Life is about choices, lets make good ones.

Off the soapbox,

Merry Christmas......Remember it's about Christ!

12 comments

  1. Ken Campbell Says:
  2. Sport is tradition, ethics, and restraint. Without all three...well...

     
  3. simon Says:
  4. Wow...Tough to read. So many people I know would never think about it this way, including myself not too long ago. Thanks for speaking up...Merry Christmas!

     
  5. Anonymous Says:
  6. I hear ya Mark, and 100% agree. Those fish are too sacred to be abused, and I think your point about the end result of Sloppy C&R vs Kill Limit is sadly true.
    -huskey

     
  7. I posted comments on Speypages as well. Totatlly agree with you here and also very concerned. I've had already been concerned about fish mortality with the high numbers of fish caught and "released" by the gear crowd. My worst fears have been confirmed with the reports of many dead fish due to mishandling.

    You are right that the low water conditions put these fish in a vulnerable position. As you mentioned, all should show some restraint. Catching numbers of fish should not be the name of the game for those concerned about the future and well-being of our native steelhead.

    Thanks for the post and have a blessed Christmas and thanks for the reminder that Christ is the reason for the season.

    Todd

     
  8. Anonymous Says:
  9. what a rant. if anything this has brought more attention to a fishing hole and not for the better. If they can get over deadline than they can get over sawyers. I know exactly where steelhead would be in high mortality years and I have yet to see the littered bedrock bottom of mummified steelhead haha.
    The manner in which the steelhead are being released is something to be considered and would be a huge step in the preservation of wild steelhead. This epic of fishing has been going on since steelhead were in the Umpqua, particularly in November before early december rains. With the advancement of spey lines geeks from all over oregon have branched out in search of winter steelhead swing water and the perfect storm collided with an extended low water year. Thanks for letting more geeks know, now they can get their trophy too.

     
  10. Mark Says:
  11. Thanks for the comments all.

     
  12. chaveecha Says:
  13. While your main questions of self control and C&R are very valid, and I share your concerns over fish handling, bait and trebles, it's hard to focus on those issues when your post is so ill-timed, so seemingly irresponsible in shedding light on the fishery at this busy time.

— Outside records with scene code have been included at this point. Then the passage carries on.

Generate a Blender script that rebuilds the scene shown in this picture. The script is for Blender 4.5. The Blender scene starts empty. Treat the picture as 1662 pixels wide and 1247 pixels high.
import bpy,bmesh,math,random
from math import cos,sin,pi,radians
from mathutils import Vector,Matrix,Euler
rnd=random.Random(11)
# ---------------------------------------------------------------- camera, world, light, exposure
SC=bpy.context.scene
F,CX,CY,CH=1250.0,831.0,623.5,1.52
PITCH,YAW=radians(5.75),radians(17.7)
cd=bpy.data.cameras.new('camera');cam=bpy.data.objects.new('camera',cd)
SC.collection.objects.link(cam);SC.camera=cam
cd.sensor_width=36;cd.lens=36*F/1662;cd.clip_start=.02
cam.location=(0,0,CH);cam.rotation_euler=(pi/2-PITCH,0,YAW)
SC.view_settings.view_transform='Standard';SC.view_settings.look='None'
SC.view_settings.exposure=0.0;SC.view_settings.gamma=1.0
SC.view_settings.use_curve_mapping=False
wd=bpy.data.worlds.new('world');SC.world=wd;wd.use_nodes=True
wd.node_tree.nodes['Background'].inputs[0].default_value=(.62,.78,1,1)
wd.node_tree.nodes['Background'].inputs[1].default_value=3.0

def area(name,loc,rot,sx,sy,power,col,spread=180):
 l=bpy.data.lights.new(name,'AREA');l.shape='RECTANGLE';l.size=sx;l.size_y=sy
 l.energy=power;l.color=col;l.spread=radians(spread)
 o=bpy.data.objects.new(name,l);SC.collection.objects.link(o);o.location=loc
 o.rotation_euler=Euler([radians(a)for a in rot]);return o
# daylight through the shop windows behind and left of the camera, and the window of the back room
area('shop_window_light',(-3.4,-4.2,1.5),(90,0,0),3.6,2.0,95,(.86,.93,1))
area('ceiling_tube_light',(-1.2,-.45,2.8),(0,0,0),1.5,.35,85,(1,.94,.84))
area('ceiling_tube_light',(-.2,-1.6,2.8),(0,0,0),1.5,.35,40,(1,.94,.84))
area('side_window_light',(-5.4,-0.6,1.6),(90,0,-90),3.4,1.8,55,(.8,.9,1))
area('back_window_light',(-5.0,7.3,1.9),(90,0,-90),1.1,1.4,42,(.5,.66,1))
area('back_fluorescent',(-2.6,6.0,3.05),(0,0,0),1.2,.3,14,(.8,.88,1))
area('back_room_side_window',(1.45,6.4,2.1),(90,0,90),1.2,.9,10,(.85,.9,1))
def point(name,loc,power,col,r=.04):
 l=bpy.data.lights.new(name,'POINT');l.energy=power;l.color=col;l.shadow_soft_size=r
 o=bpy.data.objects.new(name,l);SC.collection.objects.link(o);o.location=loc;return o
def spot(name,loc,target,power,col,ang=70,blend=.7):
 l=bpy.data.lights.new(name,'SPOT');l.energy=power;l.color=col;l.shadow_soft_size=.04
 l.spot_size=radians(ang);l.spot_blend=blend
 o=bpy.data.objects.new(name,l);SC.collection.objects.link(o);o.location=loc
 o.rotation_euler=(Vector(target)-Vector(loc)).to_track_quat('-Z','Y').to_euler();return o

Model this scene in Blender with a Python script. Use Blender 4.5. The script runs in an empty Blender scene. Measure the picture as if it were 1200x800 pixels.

    And then there are your assertions, preached as facts, that don't align with reality on the water. For instance, I'm happy to report that the fish are, in fact, moving. There's enough water for them to go, and you can watch them zooming by at regular intervals. I would imagine they are making even more mileage at night. Furthermore, I've been paying close attention, and I've only seen one dead chromer in and below the area receiving the most abuse. I've really looked, many times, expecting the worst. Some holes are too deep to see the bottom, so pardon me if your reports are coming from divers.

    Lastly, I've seen and/or spoken with an able-bodied state trooper several times. He glasses the main pools from the road, stops at ramps and is keeping tabs.

    Great intentions, all the same. I have struggled with my greed several times, including recently, and your point is well taken. Hard to be a self-controlled chrome addict, especially in the early season. I will be more mindful, thanks in part to you. A good lesson for the New Year.

     
  14. Mark Says:
  15. Thanks for the comments Chaveecha

     
  16. Randall Says:
  17. Great write-up, Mark

    It seems to me that fishing for these fish that are stacked up like that does as much, if not more damage than fishing directly over redds. It's a matter of (what should be) common sense. I also don't understand the legality of the use of bait (and trebles) on a wild steelhead stream. And yes, I agree that they should hand out more tickets for poor fish handling practices (i.e. kicking a fish around in the bottom of a boat, dragging it up on the sand, etc.)